Ähnlich - nur weniger pathetisch - bringt es Kornelia Wassersteiner in ihren verschiedenen Büchlein auf den Punkt.

Je klarer ich unterscheiden gelernt habe zwischen Dingen, für die ich selbst verantwortlich bin und solchen, die nicht meinem Einfluss unterliegen, desto leichter fällt mir die Organisation meines Alltag - beruflich und privat. Je weiter mine Einsicht gereift ist, dass ich viele Dinge zwar selbst im Auge behalten und verantworten muss, aber längst nicht alles dafür Notwendige allein schaffen muss, desto spürbar entspannter bin ich geworden.

Das Zusammenleben mit einem Ehemann, der jede Form von Hilfeleistung durch Dritte entweder als Angriff ("Du glaubst wohl, ich kann das nicht!" "Das geht keinen Fremden etwas an!" "Das Geld können wir uns sparen!") oder als Eingeständnis eigener Nutzlosigkeit aufgefasst und zugleich sein Ego mit seiner Verachtung und Entwertung seiner Mitmenschen genährt hat, hat mich in meiner inneren Entwicklung (die als Kind aus einem Messie-Haushalt eh schon gestört war) um Jahre zurück geworfen.

Perfektionismus und dessen dunkles Spiegelbild Entwertung scheue ich mittlerweile ebenso wie Selbstüberschätzung und Überforderung.

Ich tue, was ich kann. Mehr kann keiner tun.

Die Folgen meines Tuns und Lassens (!!!) muss ich selbst verantworten. (Er-)Tragen müssen oder genießen dürfen diese Folgen oft auch andere.

Wenn mir die Suppe anbrennt, müssen die Kinder den Gestank ebenso ertragen wie ich selbst.
Wenn ich am Monatsende kein Geld mehr auf meinem Konto habe, müssen sie sich ebenso einschränken wie ich selbst.
Wenn ich beim Autofahren unachtsam bin, laufen die Insassen meines Fahrzeugs ebenso Gefahr, verletzt zu werden, wie ich selbst - und wie unbeteiligte Passanten.
Wenn ich am Erfolg der Firma meines Arbeitgebers mitarbeite und eine Gehaltserhöhung bekomme, profitieren davon nicht nur meine Kinder, sondern auch die Kollegen, die nach mir eingestellt wurden, weil mehr Umsatz auch mehr Arbeit bedeutet.

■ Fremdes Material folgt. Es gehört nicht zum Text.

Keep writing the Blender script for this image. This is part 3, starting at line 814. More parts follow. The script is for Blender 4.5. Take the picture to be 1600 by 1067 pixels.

Je besser mein Gefühl dafür wird, was mir gut tut, was mir Freude macht, was mir leicht fällt und was mich gesund erhält, desto leichter fällt es mir, Krempel zu entsorgen, "Andenken" (schlimme und erfreuliche) loszulassen und meinen Alltag zu erleichtern.

Die FLY-Lady mit ihrem Beharren auf Selbstliebe und Selbstverantwortung hat mich ebenso weiter gebracht, wie Celestine, Byron Katie, Marshall B. Rosenberg und George Rynick.
Erfahrungsgemäß helfen mir Einfühlung, Respekt und Anerkennung (für mich selbst und für andere Mitgeschöpfe) eher weiter, als Entwertung, Scham und Feindseligkeit.